> **GIVEN REQUEST**
Could you give the data below again, exactly and completely?
=-=-=-=-=
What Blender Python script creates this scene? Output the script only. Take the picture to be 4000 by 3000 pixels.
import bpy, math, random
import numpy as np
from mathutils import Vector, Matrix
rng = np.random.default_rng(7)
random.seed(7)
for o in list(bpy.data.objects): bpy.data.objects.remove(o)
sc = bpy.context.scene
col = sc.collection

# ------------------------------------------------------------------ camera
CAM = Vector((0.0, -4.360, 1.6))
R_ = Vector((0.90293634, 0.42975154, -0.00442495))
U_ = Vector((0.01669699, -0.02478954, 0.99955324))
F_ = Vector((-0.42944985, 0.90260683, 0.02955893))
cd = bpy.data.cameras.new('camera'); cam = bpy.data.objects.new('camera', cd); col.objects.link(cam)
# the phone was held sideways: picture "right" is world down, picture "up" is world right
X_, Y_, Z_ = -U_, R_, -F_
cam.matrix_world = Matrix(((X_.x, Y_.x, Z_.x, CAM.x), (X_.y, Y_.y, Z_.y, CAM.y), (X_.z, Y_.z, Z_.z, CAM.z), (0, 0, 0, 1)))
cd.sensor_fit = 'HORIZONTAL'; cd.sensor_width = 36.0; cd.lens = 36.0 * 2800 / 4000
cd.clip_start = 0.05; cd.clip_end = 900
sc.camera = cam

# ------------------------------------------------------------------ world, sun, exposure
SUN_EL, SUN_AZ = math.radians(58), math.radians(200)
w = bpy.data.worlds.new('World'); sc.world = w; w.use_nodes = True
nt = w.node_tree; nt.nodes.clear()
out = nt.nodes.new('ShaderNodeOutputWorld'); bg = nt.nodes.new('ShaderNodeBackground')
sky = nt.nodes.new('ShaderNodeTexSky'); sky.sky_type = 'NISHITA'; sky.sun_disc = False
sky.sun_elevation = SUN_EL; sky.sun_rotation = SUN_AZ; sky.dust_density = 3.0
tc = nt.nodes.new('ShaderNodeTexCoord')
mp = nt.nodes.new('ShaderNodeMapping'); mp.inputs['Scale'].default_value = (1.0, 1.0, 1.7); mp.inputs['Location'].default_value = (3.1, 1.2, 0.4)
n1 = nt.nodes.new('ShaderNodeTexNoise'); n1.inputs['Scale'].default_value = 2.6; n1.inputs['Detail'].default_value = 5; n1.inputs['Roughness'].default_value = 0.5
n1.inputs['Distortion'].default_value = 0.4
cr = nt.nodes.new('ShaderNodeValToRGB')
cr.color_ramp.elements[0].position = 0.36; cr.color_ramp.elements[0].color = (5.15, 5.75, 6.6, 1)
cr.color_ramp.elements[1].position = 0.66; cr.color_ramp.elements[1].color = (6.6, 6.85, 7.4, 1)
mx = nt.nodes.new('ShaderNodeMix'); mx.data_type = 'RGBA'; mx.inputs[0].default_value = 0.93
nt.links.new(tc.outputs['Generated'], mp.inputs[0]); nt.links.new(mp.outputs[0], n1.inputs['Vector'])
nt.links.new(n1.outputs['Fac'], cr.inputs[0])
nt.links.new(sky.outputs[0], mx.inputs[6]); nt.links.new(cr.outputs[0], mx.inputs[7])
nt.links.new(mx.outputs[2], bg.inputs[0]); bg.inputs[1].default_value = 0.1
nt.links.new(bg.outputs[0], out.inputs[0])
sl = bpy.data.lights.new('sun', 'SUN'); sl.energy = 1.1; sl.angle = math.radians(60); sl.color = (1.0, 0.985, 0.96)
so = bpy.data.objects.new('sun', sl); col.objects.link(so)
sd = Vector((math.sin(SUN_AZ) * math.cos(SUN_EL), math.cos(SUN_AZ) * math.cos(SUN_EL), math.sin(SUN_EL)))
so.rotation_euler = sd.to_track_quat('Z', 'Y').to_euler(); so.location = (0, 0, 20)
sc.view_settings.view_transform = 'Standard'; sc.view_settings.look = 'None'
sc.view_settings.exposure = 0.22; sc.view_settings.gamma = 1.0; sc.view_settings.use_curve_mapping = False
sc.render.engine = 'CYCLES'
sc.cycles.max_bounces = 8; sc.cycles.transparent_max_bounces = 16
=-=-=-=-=
> **ANSWER TO THIS EXERCISE**
What Blender Python script creates this scene? Output the script only. Take the picture to be 4000 by 3000 pixels.
import bpy, math, random
import numpy as np
from mathutils import Vector, Matrix
rng = np.random.default_rng(7)
random.seed(7)
for o in list(bpy.data.objects): bpy.data.objects.remove(o)
sc = bpy.context.scene
col = sc.collection

# ------------------------------------------------------------------ camera
CAM = Vector((0.0, -4.360, 1.6))
R_ = Vector((0.90293634, 0.42975154, -0.00442495))
U_ = Vector((0.01669699, -0.02478954, 0.99955324))
F_ = Vector((-0.42944985, 0.90260683, 0.02955893))
cd = bpy.data.cameras.new('camera'); cam = bpy.data.objects.new('camera', cd); col.objects.link(cam)
# the phone was held sideways: picture "right" is world down, picture "up" is world right
X_, Y_, Z_ = -U_, R_, -F_
cam.matrix_world = Matrix(((X_.x, Y_.x, Z_.x, CAM.x), (X_.y, Y_.y, Z_.y, CAM.y), (X_.z, Y_.z, Z_.z, CAM.z), (0, 0, 0, 1)))
cd.sensor_fit = 'HORIZONTAL'; cd.sensor_width = 36.0; cd.lens = 36.0 * 2800 / 4000
cd.clip_start = 0.05; cd.clip_end = 900
sc.camera = cam

# ------------------------------------------------------------------ world, sun, exposure
SUN_EL, SUN_AZ = math.radians(58), math.radians(200)
w = bpy.data.worlds.new('World'); sc.world = w; w.use_nodes = True
nt = w.node_tree; nt.nodes.clear()
out = nt.nodes.new('ShaderNodeOutputWorld'); bg = nt.nodes.new('ShaderNodeBackground')
sky = nt.nodes.new('ShaderNodeTexSky'); sky.sky_type = 'NISHITA'; sky.sun_disc = False
sky.sun_elevation = SUN_EL; sky.sun_rotation = SUN_AZ; sky.dust_density = 3.0
tc = nt.nodes.new('ShaderNodeTexCoord')
mp = nt.nodes.new('ShaderNodeMapping'); mp.inputs['Scale'].default_value = (1.0, 1.0, 1.7); mp.inputs['Location'].default_value = (3.1, 1.2, 0.4)
n1 = nt.nodes.new('ShaderNodeTexNoise'); n1.inputs['Scale'].default_value = 2.6; n1.inputs['Detail'].default_value = 5; n1.inputs['Roughness'].default_value = 0.5
n1.inputs['Distortion'].default_value = 0.4
cr = nt.nodes.new('ShaderNodeValToRGB')
cr.color_ramp.elements[0].position = 0.36; cr.color_ramp.elements[0].color = (5.15, 5.75, 6.6, 1)
cr.color_ramp.elements[1].position = 0.66; cr.color_ramp.elements[1].color = (6.6, 6.85, 7.4, 1)
mx = nt.nodes.new('ShaderNodeMix'); mx.data_type = 'RGBA'; mx.inputs[0].default_value = 0.93
nt.links.new(tc.outputs['Generated'], mp.inputs[0]); nt.links.new(mp.outputs[0], n1.inputs['Vector'])
nt.links.new(n1.outputs['Fac'], cr.inputs[0])
nt.links.new(sky.outputs[0], mx.inputs[6]); nt.links.new(cr.outputs[0], mx.inputs[7])
nt.links.new(mx.outputs[2], bg.inputs[0]); bg.inputs[1].default_value = 0.1
nt.links.new(bg.outputs[0], out.inputs[0])
sl = bpy.data.lights.new('sun', 'SUN'); sl.energy = 1.1; sl.angle = math.radians(60); sl.color = (1.0, 0.985, 0.96)
so = bpy.data.objects.new('sun', sl); col.objects.link(so)
sd = Vector((math.sin(SUN_AZ) * math.cos(SUN_EL), math.cos(SUN_AZ) * math.cos(SUN_EL), math.sin(SUN_EL)))
so.rotation_euler = sd.to_track_quat('Z', 'Y').to_euler(); so.location = (0, 0, 20)
sc.view_settings.view_transform = 'Standard'; sc.view_settings.look = 'None'
sc.view_settings.exposure = 0.22; sc.view_settings.gamma = 1.0; sc.view_settings.use_curve_mapping = False
sc.render.engine = 'CYCLES'
sc.cycles.max_bounces = 8; sc.cycles.transparent_max_bounces = 16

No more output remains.